De Commissie heeft voorgesteld het begrip AFR op te nemen in haar voorstel voor de driejaarlijkse herziening van het Financieel Reglement. Aangezien de instellingen eerst de tijd moeten hebben om dit voorstel te bespreken voordat het nieuwe Reglement in werking treedt, zal de Commissie, na deze mededeling met de medewetgever te hebben besproken, wetgevingsvoorstellen doen om de AFR-drempels voor de beleidsdomeinen "Onderzoek, energie en vervoer" en "Plattelandsontwikkeling" vast te stellen. De Commissie zal vóór het einde van 2010 concrete AFR-voorstellen indienen voor de beleidsdomeinen "Administratieve uitgaven" en "Externe steun, ontwikkeling en uitbreiding", waarna de overige sectoren in de loop van 2011 aan bod zullen komen. Zij zal voor de volgende reeks basisbesluiten vereenvoudiging van de sectorale wetgeving voorstellen om het foutenrisico voor de periode na 2013 te beperken.
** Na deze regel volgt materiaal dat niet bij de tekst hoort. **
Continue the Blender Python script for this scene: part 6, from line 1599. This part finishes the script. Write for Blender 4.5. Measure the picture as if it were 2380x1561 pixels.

De Commissie is vastbesloten om aan te tonen dat haar controlesystemen doeltreffend zijn en zal er bij haar diensten op aandringen om dit aspect in de volgende ronde van jaarlijkse activiteitenverslagen beter te belichten.

[1] Resolutie van het Europees Parlement van 23 april 2009 met de opmerkingen die een integrerend deel uitmaken van de besluiten over het verlenen van kwijting voor de uitvoering van de algemene begroting van de Europese Unie voor het begrotingsjaar 2007, afdeling III – Commissie en uitvoerende agentschappen, punt 48: "[…] verwacht dat de Commissie dit werk afrondt bij de voorbereiding van haar voorstel voor het aanvaardbaar foutenrisico per begrotingsdomein […]".

Resolutie van het Europees Parlement van 5 mei 2010 met de opmerkingen die een integrerend deel uitmaken van zijn besluiten over het verlenen van kwijting voor de uitvoering van de algemene begroting van de Europese Unie voor het begrotingsjaar 2008, afdeling III – Commissie en uitvoerende agentschappen, de punten 59 en 60.

[2] Vereenvoudigen van de tenuitvoerlegging van de kaderprogramma's voor onderzoek (COM(2010) 187).

[3] Dergelijke kosten dekken het programmabeheer en financiële controleactiviteiten.